▼▼▼
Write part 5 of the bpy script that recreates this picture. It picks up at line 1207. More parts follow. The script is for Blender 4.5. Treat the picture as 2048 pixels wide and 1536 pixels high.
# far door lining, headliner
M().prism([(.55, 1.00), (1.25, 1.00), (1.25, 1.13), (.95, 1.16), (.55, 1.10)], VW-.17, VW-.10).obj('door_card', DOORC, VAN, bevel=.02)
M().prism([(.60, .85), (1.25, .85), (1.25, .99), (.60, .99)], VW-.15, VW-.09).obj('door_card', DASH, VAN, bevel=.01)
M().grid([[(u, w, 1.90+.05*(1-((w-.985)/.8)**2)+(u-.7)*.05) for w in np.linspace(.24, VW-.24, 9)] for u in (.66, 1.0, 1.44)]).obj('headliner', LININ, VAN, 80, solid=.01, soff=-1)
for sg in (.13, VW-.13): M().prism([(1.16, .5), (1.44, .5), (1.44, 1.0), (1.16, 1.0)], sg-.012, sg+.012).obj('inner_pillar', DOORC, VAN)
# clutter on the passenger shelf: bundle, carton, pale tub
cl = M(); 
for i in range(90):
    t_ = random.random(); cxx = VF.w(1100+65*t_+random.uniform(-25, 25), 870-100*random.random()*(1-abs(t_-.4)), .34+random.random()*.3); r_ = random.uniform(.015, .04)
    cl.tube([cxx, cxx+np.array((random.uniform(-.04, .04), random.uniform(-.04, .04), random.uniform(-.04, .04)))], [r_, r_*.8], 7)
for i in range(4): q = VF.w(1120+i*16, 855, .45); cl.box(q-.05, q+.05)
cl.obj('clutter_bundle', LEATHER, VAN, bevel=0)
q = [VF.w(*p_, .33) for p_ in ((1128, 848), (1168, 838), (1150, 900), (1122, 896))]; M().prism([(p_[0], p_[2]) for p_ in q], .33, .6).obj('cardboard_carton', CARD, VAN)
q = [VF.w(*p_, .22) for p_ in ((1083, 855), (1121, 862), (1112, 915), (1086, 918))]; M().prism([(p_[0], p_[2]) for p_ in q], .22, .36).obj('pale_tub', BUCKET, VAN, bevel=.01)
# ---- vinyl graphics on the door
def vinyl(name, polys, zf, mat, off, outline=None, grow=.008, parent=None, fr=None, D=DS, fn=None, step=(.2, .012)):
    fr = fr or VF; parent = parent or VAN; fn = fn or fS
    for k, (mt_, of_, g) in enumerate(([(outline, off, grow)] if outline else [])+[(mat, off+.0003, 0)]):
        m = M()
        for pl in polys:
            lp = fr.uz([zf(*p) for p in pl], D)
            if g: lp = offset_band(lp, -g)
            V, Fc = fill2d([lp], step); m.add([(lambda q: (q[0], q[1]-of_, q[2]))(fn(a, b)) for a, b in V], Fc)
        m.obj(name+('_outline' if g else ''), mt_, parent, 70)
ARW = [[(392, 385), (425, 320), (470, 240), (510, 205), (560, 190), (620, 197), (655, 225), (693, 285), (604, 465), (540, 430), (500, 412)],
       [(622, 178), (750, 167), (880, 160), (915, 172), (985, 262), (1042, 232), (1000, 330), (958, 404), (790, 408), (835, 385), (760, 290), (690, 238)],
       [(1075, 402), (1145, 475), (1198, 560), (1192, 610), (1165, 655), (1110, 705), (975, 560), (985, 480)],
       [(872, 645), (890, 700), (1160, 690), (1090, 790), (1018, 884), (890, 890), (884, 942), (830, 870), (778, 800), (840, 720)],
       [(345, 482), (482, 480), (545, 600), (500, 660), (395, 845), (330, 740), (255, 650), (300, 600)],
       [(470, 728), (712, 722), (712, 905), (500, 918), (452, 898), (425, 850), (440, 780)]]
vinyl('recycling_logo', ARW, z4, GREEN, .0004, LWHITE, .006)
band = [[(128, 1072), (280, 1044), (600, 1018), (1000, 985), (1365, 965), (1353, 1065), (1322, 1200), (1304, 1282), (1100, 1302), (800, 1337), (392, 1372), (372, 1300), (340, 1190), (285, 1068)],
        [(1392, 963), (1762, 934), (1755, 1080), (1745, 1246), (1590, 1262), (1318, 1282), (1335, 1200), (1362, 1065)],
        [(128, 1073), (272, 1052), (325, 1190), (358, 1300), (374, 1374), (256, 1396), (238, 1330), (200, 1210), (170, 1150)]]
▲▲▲
Write out the material exactly as given.

Final answer »
Write part 5 of the bpy script that recreates this picture. It picks up at line 1207. More parts follow. The script is for Blender 4.5. Treat the picture as 2048 pixels wide and 1536 pixels high.
# far door lining, headliner
M().prism([(.55, 1.00), (1.25, 1.00), (1.25, 1.13), (.95, 1.16), (.55, 1.10)], VW-.17, VW-.10).obj('door_card', DOORC, VAN, bevel=.02)
M().prism([(.60, .85), (1.25, .85), (1.25, .99), (.60, .99)], VW-.15, VW-.09).obj('door_card', DASH, VAN, bevel=.01)
M().grid([[(u, w, 1.90+.05*(1-((w-.985)/.8)**2)+(u-.7)*.05) for w in np.linspace(.24, VW-.24, 9)] for u in (.66, 1.0, 1.44)]).obj('headliner', LININ, VAN, 80, solid=.01, soff=-1)
for sg in (.13, VW-.13): M().prism([(1.16, .5), (1.44, .5), (1.44, 1.0), (1.16, 1.0)], sg-.012, sg+.012).obj('inner_pillar', DOORC, VAN)
# clutter on the passenger shelf: bundle, carton, pale tub
cl = M(); 
for i in range(90):
    t_ = random.random(); cxx = VF.w(1100+65*t_+random.uniform(-25, 25), 870-100*random.random()*(1-abs(t_-.4)), .34+random.random()*.3); r_ = random.uniform(.015, .04)
    cl.tube([cxx, cxx+np.array((random.uniform(-.04, .04), random.uniform(-.04, .04), random.uniform(-.04, .04)))], [r_, r_*.8], 7)
for i in range(4): q = VF.w(1120+i*16, 855, .45); cl.box(q-.05, q+.05)
cl.obj('clutter_bundle', LEATHER, VAN, bevel=0)
q = [VF.w(*p_, .33) for p_ in ((1128, 848), (1168, 838), (1150, 900), (1122, 896))]; M().prism([(p_[0], p_[2]) for p_ in q], .33, .6).obj('cardboard_carton', CARD, VAN)
q = [VF.w(*p_, .22) for p_ in ((1083, 855), (1121, 862), (1112, 915), (1086, 918))]; M().prism([(p_[0], p_[2]) for p_ in q], .22, .36).obj('pale_tub', BUCKET, VAN, bevel=.01)
# ---- vinyl graphics on the door
def vinyl(name, polys, zf, mat, off, outline=None, grow=.008, parent=None, fr=None, D=DS, fn=None, step=(.2, .012)):
    fr = fr or VF; parent = parent or VAN; fn = fn or fS
    for k, (mt_, of_, g) in enumerate(([(outline, off, grow)] if outline else [])+[(mat, off+.0003, 0)]):
        m = M()
        for pl in polys:
            lp = fr.uz([zf(*p) for p in pl], D)
            if g: lp = offset_band(lp, -g)
            V, Fc = fill2d([lp], step); m.add([(lambda q: (q[0], q[1]-of_, q[2]))(fn(a, b)) for a, b in V], Fc)
        m.obj(name+('_outline' if g else ''), mt_, parent, 70)
ARW = [[(392, 385), (425, 320), (470, 240), (510, 205), (560, 190), (620, 197), (655, 225), (693, 285), (604, 465), (540, 430), (500, 412)],
       [(622, 178), (750, 167), (880, 160), (915, 172), (985, 262), (1042, 232), (1000, 330), (958, 404), (790, 408), (835, 385), (760, 290), (690, 238)],
       [(1075, 402), (1145, 475), (1198, 560), (1192, 610), (1165, 655), (1110, 705), (975, 560), (985, 480)],
       [(872, 645), (890, 700), (1160, 690), (1090, 790), (1018, 884), (890, 890), (884, 942), (830, 870), (778, 800), (840, 720)],
       [(345, 482), (482, 480), (545, 600), (500, 660), (395, 845), (330, 740), (255, 650), (300, 600)],
       [(470, 728), (712, 722), (712, 905), (500, 918), (452, 898), (425, 850), (440, 780)]]
vinyl('recycling_logo', ARW, z4, GREEN, .0004, LWHITE, .006)
band = [[(128, 1072), (280, 1044), (600, 1018), (1000, 985), (1365, 965), (1353, 1065), (1322, 1200), (1304, 1282), (1100, 1302), (800, 1337), (392, 1372), (372, 1300), (340, 1190), (285, 1068)],
        [(1392, 963), (1762, 934), (1755, 1080), (1745, 1246), (1590, 1262), (1318, 1282), (1335, 1200), (1362, 1065)],
        [(128, 1073), (272, 1052), (325, 1190), (358, 1300), (374, 1374), (256, 1396), (238, 1330), (200, 1210), (170, 1150)]]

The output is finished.